The Pairing-Based Cryptography Library

Programming in Linux

This guide is aimed at developers who are familiar with using Linux but are less acquainted with typical Linux development tools, and who do not have root access to the box they are working on. It is written with PBC in mind, but should work for most libraries.

This Program Library HOWTO contains a thorough explanation of why libraries are setup the way they are in Linux.

For information on how to use the PBC library, please consult the manual. One of the chapters is a tutorial.

You can skim most of the text and just type in what you see in the examples.

Compiling and Installing Libraries

For most libraries, once you have decompressed the source package, type the following to install it to the .local subdirectory of your home directory.

 $ ./configure --prefix=$HOME/.local
 $ make
 $ make install

Occasionally a library does not conform to this standard, in which case you may have to edit a Makefile or similar to tell it where to install. In this case, there ought to be documentation specifying how to do this.

We call the destination directory .local because it functions as the system-wide /usr/local directory (except that it’s for your user account only), and the preceding period prevents it from cluttering directory listings. (Of course, if you prefer to see everything in your directory listings you don’t need the period, and in this case you may even wish to use --prefix=$HOME.)

If everything worked, you should see new files in assorted subdirectories of $HOME/.local with names such as include, lib and bin.

Compiling Your Code

A PBC program foo.c might look like the following.

#include "pbc.h"

int main(void)
    /* call PBC functions */
    return 0;

Simply typing gcc -o foo foo.c will fail for two reasons.

Firstly, gcc does not know where to find the include file pbc.h. You must explicitly tell gcc where to do this, using the -I option, because gcc normally only searches the standard system-wide include directories.

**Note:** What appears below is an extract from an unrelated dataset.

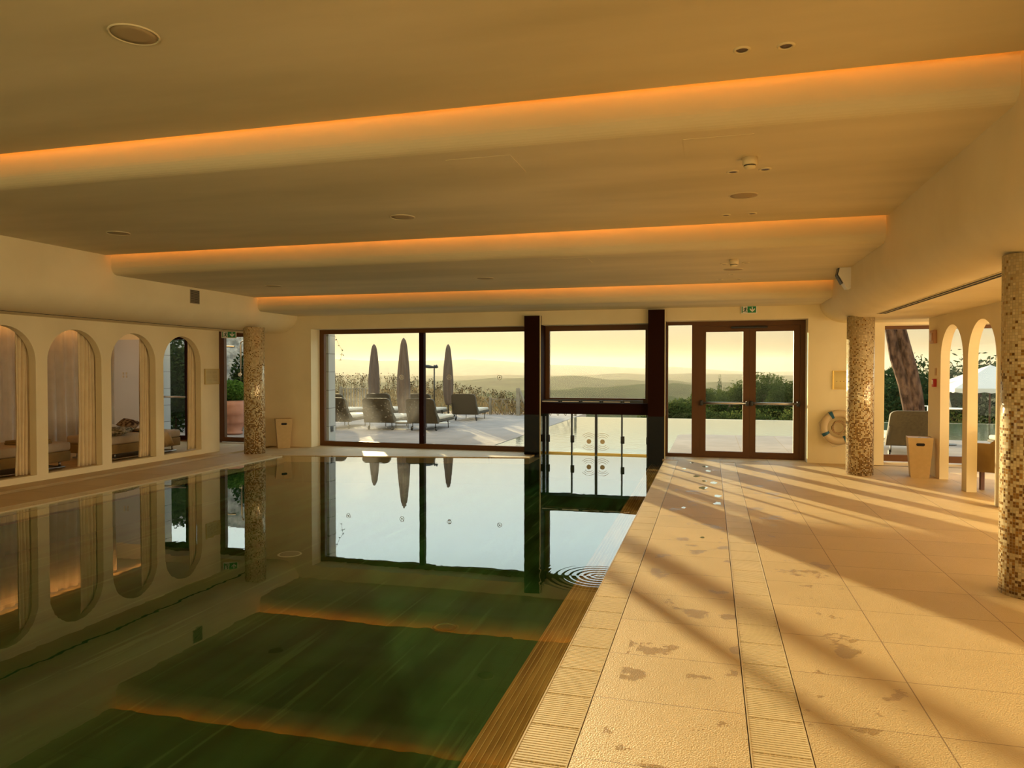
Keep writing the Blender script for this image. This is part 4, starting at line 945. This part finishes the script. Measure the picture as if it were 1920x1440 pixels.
# cream umbrella
def square_umbrella(x, y, label):
    t = empty('garden_umbrella', (x, y, -1.5), label=label, cat='umbrella'); h = 1.5; zc, ze = h+1.78, h+1.0
    a = MB(); w_ = h
    for k in range(4):
        A, B = PI/4+k*PI/2, PI/4+(k+1)*PI/2; R2 = w_*1.414
        p0 = (R2*math.cos(A), R2*math.sin(A), ze); p1 = (R2*math.cos(B), R2*math.sin(B), ze)
        a.add([(0, 0, zc), p0, p1], [(0, 1, 2)])
    o_ = a.build('canopy', noisy('cream_canvas', (.62, .55, .46), (.68, .60, .50), 2, .9), t); s_ = o_.modifiers.new('t', 'SOLIDIFY'); s_.thickness = .006
    a = MB()
    for k in range(4):
        A, B = PI/4+k*PI/2, PI/4+(k+1)*PI/2; R2 = w_*1.414; n = 14; vs = []
        for i in range(n+1):
            q = i/n; xx = R2*(math.cos(A)*(1-q)+math.cos(B)*q); yy = R2*(math.sin(A)*(1-q)+math.sin(B)*q)
            vs += [(xx, yy, ze), (xx, yy, ze-.12-.04*abs(math.sin(q*n/2*PI)))]
        a.add(vs, [(2*i, 2*i+2, 2*i+3, 2*i+1) for i in range(n)])
    o_ = a.build('valance', noisy('valance_canvas', (.58, .52, .42), (.64, .58, .46), 2, .9), t); s_ = o_.modifiers.new('t', 'SOLIDIFY'); s_.thickness = .006
    MB().cyl(0, 0, .03, 0, zc-.02, 12).build('pole', M_wood, t)
    MB().cyl(0, 0, .35, 0, .1, 24).build('base', M_iron, t)
    a = MB()
    for k in range(8): A = PI/4*k; a.tube([(0, 0, zc-.05), ((w_*1.38 if k % 2 else w_)*math.cos(A), (w_*1.38 if k % 2 else w_)*math.sin(A), ze+.01)], .01, 6)
    a.build('ribs', M_wood, t)
square_umbrella(9.25, 28.3, 'large cream garden umbrella with scalloped edge beyond the right arches')
ct = empty('closed_parasol', (5.28, 19.2, -.02), label='slim grey closed parasol at the right edge of the narrow window', cat='parasol')
MB().lathe([(.20, .75), (.15, 1.0), (.07, 1.5), (.03, 1.75)], 20).build('folded_canopy', M_uph, ct); MB().cyl(0, 0, .02, 0, 1.9, 10).build('pole', M_iron, ct)
tt = empty('round_table', (4.95, 17.6, -.02), label='round white table top beside the pine trunk', cat='table')
MB().cyl(0, 0, .32, .78, .80, 28).build('table_top', M_whitepl, tt); MB().cyl(0, 0, .02, 0, .78, 10).build('leg', M_iron, tt); MB().cyl(0, 0, .18, 0, .02, 20).build('base', M_iron, tt)
# potted plant
t = empty('potted_plant', (-11.62, 15.75, -.02), label='large terracotta pot with bright green feathery plant outside the left window', cat='potted plant')
MB().lathe([(.20, 0), (.24, .02), (.24, .07), (.21, .09), (.30, .28), (.33, .33), (.32, .36), (.37, .50), (.385, .56), (.375, .60), (.37, .74), (.33, .83), (.27, .86), (.24, .84)], 40).build('pot', M_terra, t)
a = MB(); leaves(a, 0, 0, 1.08, .40, .40, .30, 3800, .035, random.Random(3), .35); a.build('foliage', M_fern, t)
# climbers on the stone wall, left
rnd = random.Random(11)
for i, (x, y, z0, w_, h_, n, lb) in enumerate(((-13.45, 15.9, -.02, .85, 2.55, 7500, 'tall dark leafy shrub outside the far cabin door'), (-12.15, 16.95, .4, .42, 1.7, 1500, 'dark climbing plant on the stone wall behind the potted plant'), (-14.6, 16.9, -.02, .8, 2.0, 2500, 'dark leafy shrub beyond the cabin curtain'))):
    t = empty('climbing_shrub', (x, y, z0), label=lb, cat='shrub')
    a = MB(); leaves(a, 0, 0, h_/2, w_, .3, h_/2, n, .06, rnd, .15); a.build('foliage', M_leaf2, t)
    MB().tube([(0, 0, 0), (.05, 0, h_*.4), (0, 0, h_*.8)], .03, 6).build('stem', M_bark, t)
# outdoor shower pipes
t = empty('outdoor_shower', (-12.05, 16.7, -.02), label='pale copper outdoor shower pipes before the rough stone wall', cat='shower')
MB().tube([(0, 0, .8), (0, 0, 2.28), (.02, -.02, 2.36), (.10, -.05, 2.40), (.42, -.1, 2.40)], .022, 10).build('riser_pipe', M_copper, t)
MB().lathe([(.09, 0), (.09, .02), (.02, .05)], 20, M=T(.45, -.1, 2.36)).build('shower_head', M_copper, t)
MB().lathe([(.05, -.03), (.05, .03)], 16, M=T(0, -.03, 1.50, rx=PI/2)).build('valve', M_copper, t)
MB().tube([(-.62, 0, 2.55), (-.62, 0, 2.32), (-.52, 0, 2.26), (-.2, 0, 2.25)], .03, 10).build('elbow_pipe', M_copper, t)
MB().tube([(0, 0, .8), (0, .02, 0)], .022, 10).build('lower_pipe', M_copper, t)
# dried flower border
rnd = random.Random(21)
st_, hd = MB(), MB()
for _ in range(620):
    x = rnd.uniform(-15.5, -6.3); y = rnd.uniform(25.2, 26.4)
    e_ = (x+15.5)/9.2
    h = rnd.uniform(.6, 1.28)*(1.16-.70*max(0, (e_-.45)/.55))
    bx = x+rnd.uniform(-.12, .12)
    st_.tube([(x, y, -.3), ((x+bx)/2+rnd.uniform(-.03, .03), y, h*.5), (bx, y, h)], .004, 3)
    for k in range(rnd.randint(2, 5)):
        p = Vector((bx+rnd.uniform(-.09, .09), y+rnd.uniform(-.05, .05), h+rnd.uniform(-.13, .05))); s = rnd.uniform(.014, .03)
        st_.tube([(bx, y, h*.82), tuple(p)], .003, 3)
        hd.add([p+Vector(v)*s for v in ((1, 0, 0), (-1, 0, 0), (0, 1, 0), (0, -1, 0), (0, 0, .8), (0, 0, -.8))], [(0, 2, 4), (2, 1, 4), (1, 3, 4), (3, 0, 4), (2, 0, 5), (1, 2, 5), (3, 1, 5), (0, 3, 5)])
for _ in range(9000):
    x = rnd.uniform(-15.5, -6.1); y = rnd.uniform(25.2, 26.4); p = Vector((x, y, rnd.uniform(-.2, .85)*(1.15-.75*max(0, (x+11)/4.7)))) if x > -11 else Vector((x, y, rnd.uniform(-.2, .85))); d1 = Vector((rnd.gauss(0, .4), rnd.gauss(0, .4), 1)).normalized()*.06; d2 = Vector((1, 0, 0))*.010
    st_.add([p-d1, p-d2, p+d1, p+d2], [(0, 1, 2, 3)])
o = st_.build('dry_stems', M_stem); tag(o, 'dense border of tall dry flower stems behind the loungers', 'flower border', kind='stuff')
o = hd.build('dry_flower_heads', M_dry, o)
# yellow-green shrub and hanging vine
tree(-14.0, 23.6, -.02, 1.62, .5, 1500, .05, M_leaf3, 'garden_shrub', 'yellow-green shrub just right of the stone pier', 'shrub', 77, trunk=False)
vn = empty('hanging_vine', (-8.25, 14.6, 2.6), label='thin vine tendril with small leaves hanging beside the stone pier', cat='vine')
a = MB(); P_ = [(0, 0, .1), (.08, 0, -.1), (.19, 0, -.32), (.25, 0, -.45), (.33, .0, -.55), (.31, 0, -.66), (.28, 0, -.78)]
a.tube(P_, .003, 4); a.build('tendril', M_stem, vn); a = MB(); rnd = random.Random(4)
for p in P_[2:]: leaves(a, p[0], p[1], p[2], .05, .05, .03, 5, .022, rnd, .2)
a.build('leaf', M_leaf2, vn)

# terrain: slope and hazy ridges
def terrain():
    rnd = random.Random(2); na, nr = 260, 150; a0, a1 = math.radians(-62), math.radians(42)
    r0, r1 = 27.5, 24000
    def fb(x, seed, o=5):
        s = 0; am = 1
        for k in range(o): s += am*math.sin(x*(1.7**k)*1.0+seed*(k+1.3)+k*k); am *= .55
        return s/2.2
    def px(az): return 960+1359*math.tan(az+YAW)
    def interp(x, P):
        if x <= P[0][0]: return P[0][1]
        for (xa, ya), (xb, yb) in zip(P, P[1:]):
            if x <= xb: return ya+(yb-ya)*(x-xa)/(xb-xa)
        return P[-1][1]
    ridges = [(17000, [(0, 676), (640, 674), (700, 677), (800, 676), (880, 674), (960, 679), (1040, 684), (1110, 686), (1165, 689), (1210, 691), (1262, 688), (1300, 691), (1400, 696), (1920, 696)], .8, 2600, 9),
              (9500, [(0, 704), (640, 702), (800, 705), (860, 704), (930, 703), (1040, 704), (1090, 703), (1170, 700), (1210, 702), (1300, 699), (1400, 702), (1920, 704)], 1.2, 1100, 14),
              (5200, [(0, 722), (700, 716), (850, 713), (900, 711), (1000, 707), (1060, 705), (1100, 706), (1150, 711), (1210, 714), (1260, 712), (1300, 716), (1920, 722)], 2.0, 600, 20),
              (2600, [(0, 760), (850, 745), (950, 735), (1050, 730), (1120, 726), (1180, 722), (1215, 720), (1260, 717), (1300, 722), (1340, 730), (1920, 730)], 2.5, 330, 28),
              (1200, [(0, 790), (900, 775), (1100, 758), (1200, 745), (1225, 741), (1250, 742), (1300, 748), (1920, 745)], 4.0, 160, 34)]
    vs = []
    for j in range(nr+1):
        r = r0*(r1/r0)**(j/nr)
        for i in range(na+1):
            az = a0+(a1-a0)*i/na; X = px(az)
            t = min(1, max(0, (r-27)/450)); base = -3.0-95*t**.6 - 25*min(1, max(0, (r-450)/2500))+ (4*fb(r*.01+az*30, 3) if r > 200 else 0)
            h = base
            for (R, P, amp, wd, fr) in ridges:
                e_ = (694-interp(X, P)+amp*fb(az*fr*3, R*.001))/1359
                crest = 1.6+R*e_*1.0
                g_ = math.exp(-((r-R)/wd)**2)
                h = max(h, base+(crest-base)*g_+ (0 if g_ < .02 else .02*wd*fb(r/wd*2+az*60, R)*(1-g_)))
            if r > 21000: h = -160
            vs.append((r*math.sin(az), r*math.cos(az), h))
    n = na+1
    fs = [(j*n+i, j*n+i+1, (j+1)*n+i+1, (j+1)*n+i) for j in range(nr) for i in range(na)]
    a = MB(); a.add(vs, fs, smooth=True)
    return a
M_ter = noisy('wooded_hills', (.03, .042, .018), (.065, .075, .03), .006, 1, detail=8, spec=0)
struct(terrain(), 'hills', M_ter)
# morning/evening haze over the valley
hz = MB(); hz.box(-17000, 17000, 170, 20000, -250, 300)
mh = bpy.data.materials.new('valley_haze'); mh.use_nodes = True; mh.node_tree.nodes.clear()
ho = nn(mh, 'ShaderNodeOutputMaterial'); hv = nn(mh, 'ShaderNodeVolumeScatter'); hv.inputs['Color'].default_value = (.096, .080, .063, 1)
hv.inputs['Density'].default_value = 1/3000; hv.inputs['Anisotropy'].default_value = .25; lk(mh, hv.outputs[0], ho.inputs['Volume'])
o = hz.build('valley_haze', mh); tag(o, 'pale haze filling the valley between the hills', 'haze', kind='stuff')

However, even if this is done correctly, the compilation still fails, this time because the library file (which contains the compiled library routines) has not been mentioned in any way. Not only do you have to mention which library you want to link with using the -l option, you must also tell gcc where to find it because the library is somewhere in your home directory and not in a standard location. This can be done with the -L option.

But even if you did all this, although your program would compile, it would not run. This is because it is dynamically linked (that is, the library routines are not placed in the binary so when run, the program needs to know where to find the library).

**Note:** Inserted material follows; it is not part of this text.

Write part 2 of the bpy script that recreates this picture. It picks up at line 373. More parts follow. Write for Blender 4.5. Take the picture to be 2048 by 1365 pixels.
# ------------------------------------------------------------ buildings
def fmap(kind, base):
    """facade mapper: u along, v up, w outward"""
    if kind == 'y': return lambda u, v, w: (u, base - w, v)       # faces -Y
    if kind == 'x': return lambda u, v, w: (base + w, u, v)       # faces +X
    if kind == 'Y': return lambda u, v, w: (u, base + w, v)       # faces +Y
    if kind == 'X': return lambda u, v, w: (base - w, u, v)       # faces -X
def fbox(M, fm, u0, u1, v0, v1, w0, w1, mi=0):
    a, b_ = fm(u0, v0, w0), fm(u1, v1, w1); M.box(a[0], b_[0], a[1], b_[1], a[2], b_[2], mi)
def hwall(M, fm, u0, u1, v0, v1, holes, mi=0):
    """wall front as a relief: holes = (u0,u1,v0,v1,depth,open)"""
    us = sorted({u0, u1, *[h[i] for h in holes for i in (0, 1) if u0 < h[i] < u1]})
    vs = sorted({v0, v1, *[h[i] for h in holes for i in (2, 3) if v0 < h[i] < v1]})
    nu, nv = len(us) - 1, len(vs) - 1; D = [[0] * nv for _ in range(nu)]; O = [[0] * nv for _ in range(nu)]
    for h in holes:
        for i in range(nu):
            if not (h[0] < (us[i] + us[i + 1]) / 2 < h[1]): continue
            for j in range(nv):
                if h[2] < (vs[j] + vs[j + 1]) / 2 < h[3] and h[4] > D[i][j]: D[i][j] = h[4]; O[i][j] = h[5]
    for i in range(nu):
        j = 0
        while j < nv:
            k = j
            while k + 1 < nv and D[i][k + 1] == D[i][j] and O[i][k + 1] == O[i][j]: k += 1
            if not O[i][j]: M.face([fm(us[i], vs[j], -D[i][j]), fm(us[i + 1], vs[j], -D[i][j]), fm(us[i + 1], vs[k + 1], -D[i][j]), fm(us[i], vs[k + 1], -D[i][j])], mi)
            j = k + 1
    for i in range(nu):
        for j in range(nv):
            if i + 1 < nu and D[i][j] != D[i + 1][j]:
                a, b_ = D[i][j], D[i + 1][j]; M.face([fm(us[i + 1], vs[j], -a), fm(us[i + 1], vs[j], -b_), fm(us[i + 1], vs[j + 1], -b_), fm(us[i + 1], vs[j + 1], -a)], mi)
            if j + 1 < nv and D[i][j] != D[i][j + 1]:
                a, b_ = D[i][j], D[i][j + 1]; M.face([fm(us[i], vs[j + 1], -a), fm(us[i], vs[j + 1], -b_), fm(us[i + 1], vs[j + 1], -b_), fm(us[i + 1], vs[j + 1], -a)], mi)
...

There are two ways around this. One is to use the -static option which will put all the required library routines in your binary. Your binary will be a lot bigger, and every time you upgrade your library you have to recompile the binary. On the other hand, it may be faster.

The other way is to embed the location of the library in the binary. This can only be done by the linker, not the compiler, so we use the -Wl option to pass another option on to the linker. The linker option we want is the -rpath option (which is sometimes called the -R option).

Thus to compile foo.c type:

 $ gcc -o foo foo.c -I ~/.local/include/pbc -L ~/.local/lib -Wl,-rpath ~/.local/lib  -l pbc


Actually, there is another way, but it is considered harmful.

If you add $HOME/.local/lib to the environment variable named LD_LIBRARY_PATH all binaries will now look in that directory for any libraries they need.

I recommend only doing this in special situations. For example, if you moved the library to a different location and want to test a binary without recompiling, or if you forgot to use the rpath option and you want to test the binary without recompiling.


Typing in all these options is an annoyance. You can eliminate the need for the -L and -rpath options with environment variables LDFLAGS or LD_RUN_PATH, but you still have to type the other ones.

One solution to this is to use the make program. You should eventually follow a proper make tutorial, but for now, create a file named Makefile with the following contents.

        gcc -o foo foo.c -I ~/.local/include/pbc -L ~/.local/lib -Wl,-rpath ~/.local/lib  -l pbc

The second line must begin with a tab and not spaces, otherwise it will not work.

Now running make will compile your program.

But Why…

You may be wondering why there’s a pbc on the end of the -I option but not the -L option. This is PBC’s fault: instead of having a single header file named "pbc.h", there are many other header files that the developer never needs to know about, and to stop them messing up the include directory, all the PBC header files are placed in a separate subdirectory of their own. Other libraries also follow this convention.

It might seem pointless to have an rpath option. Why not have the binary automatically search for the library in the directory specified by the -L option? While this may suit you now, situations where this behaviour is undesirable can easily occur. For example, say you don’t have root access on the system you develop on and the "Foo" library is not installed (so you need the L option), but on the target systems that your binaries end up on, the "Foo" library is always found in a standard location (so you don’t want the rpath option). Or maybe "Foo" is located somewhere special on the target machine, so you want rpath to point to a different directory altogether.